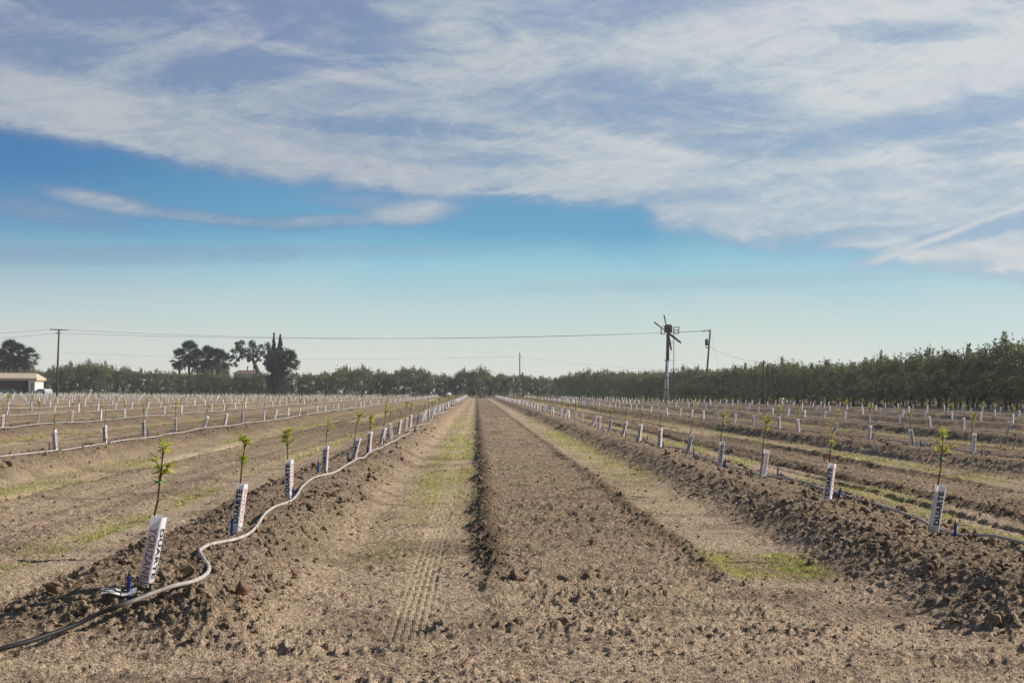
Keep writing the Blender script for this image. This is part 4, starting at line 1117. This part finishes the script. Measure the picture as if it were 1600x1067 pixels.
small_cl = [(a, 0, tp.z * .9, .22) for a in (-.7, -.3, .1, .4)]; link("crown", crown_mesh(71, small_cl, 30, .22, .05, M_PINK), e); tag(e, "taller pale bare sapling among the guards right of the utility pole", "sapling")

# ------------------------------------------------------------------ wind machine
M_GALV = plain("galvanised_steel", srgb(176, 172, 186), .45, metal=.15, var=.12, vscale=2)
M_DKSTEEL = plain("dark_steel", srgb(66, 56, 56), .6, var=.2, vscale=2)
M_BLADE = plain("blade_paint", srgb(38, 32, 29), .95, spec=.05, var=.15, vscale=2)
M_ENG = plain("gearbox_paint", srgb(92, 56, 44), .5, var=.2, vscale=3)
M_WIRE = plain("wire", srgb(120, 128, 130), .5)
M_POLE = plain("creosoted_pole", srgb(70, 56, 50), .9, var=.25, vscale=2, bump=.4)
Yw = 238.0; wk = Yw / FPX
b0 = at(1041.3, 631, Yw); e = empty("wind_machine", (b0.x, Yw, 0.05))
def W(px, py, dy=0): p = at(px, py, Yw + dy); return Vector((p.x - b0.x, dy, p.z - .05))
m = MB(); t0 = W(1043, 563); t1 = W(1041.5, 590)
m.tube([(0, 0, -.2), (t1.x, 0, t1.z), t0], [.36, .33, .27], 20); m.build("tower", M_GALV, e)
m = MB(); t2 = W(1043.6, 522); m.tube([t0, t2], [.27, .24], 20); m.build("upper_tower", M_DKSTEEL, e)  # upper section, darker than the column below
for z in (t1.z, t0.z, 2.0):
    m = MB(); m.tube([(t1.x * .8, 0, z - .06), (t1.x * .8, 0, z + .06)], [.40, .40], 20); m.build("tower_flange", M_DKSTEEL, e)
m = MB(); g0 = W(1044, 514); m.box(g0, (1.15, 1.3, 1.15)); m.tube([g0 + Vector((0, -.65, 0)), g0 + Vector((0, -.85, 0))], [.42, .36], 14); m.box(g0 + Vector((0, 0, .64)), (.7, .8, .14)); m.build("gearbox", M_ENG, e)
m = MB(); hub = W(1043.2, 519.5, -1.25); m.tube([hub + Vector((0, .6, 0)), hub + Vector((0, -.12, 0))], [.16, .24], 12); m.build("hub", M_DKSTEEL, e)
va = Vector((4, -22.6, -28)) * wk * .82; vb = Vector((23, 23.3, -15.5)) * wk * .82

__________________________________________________

- [Exercise goal]
Please extract exactly the lines of the data, from the first through the line containing "small_cl = [(a, 0, tp.z", and add no pictures to the copy.

- [Exercise response]
Keep writing the Blender script for this image. This is part 4, starting at line 1117. This part finishes the script. Measure the picture as if it were 1600x1067 pixels.
small_cl = [(a, 0, tp.z * .9, .22) for a in (-.7, -.3, .1, .4)]; link("crown", crown_mesh(71, small_cl, 30, .22, .05, M_PINK), e); tag(e, "taller pale bare sapling among the guards right of the utility pole", "sapling")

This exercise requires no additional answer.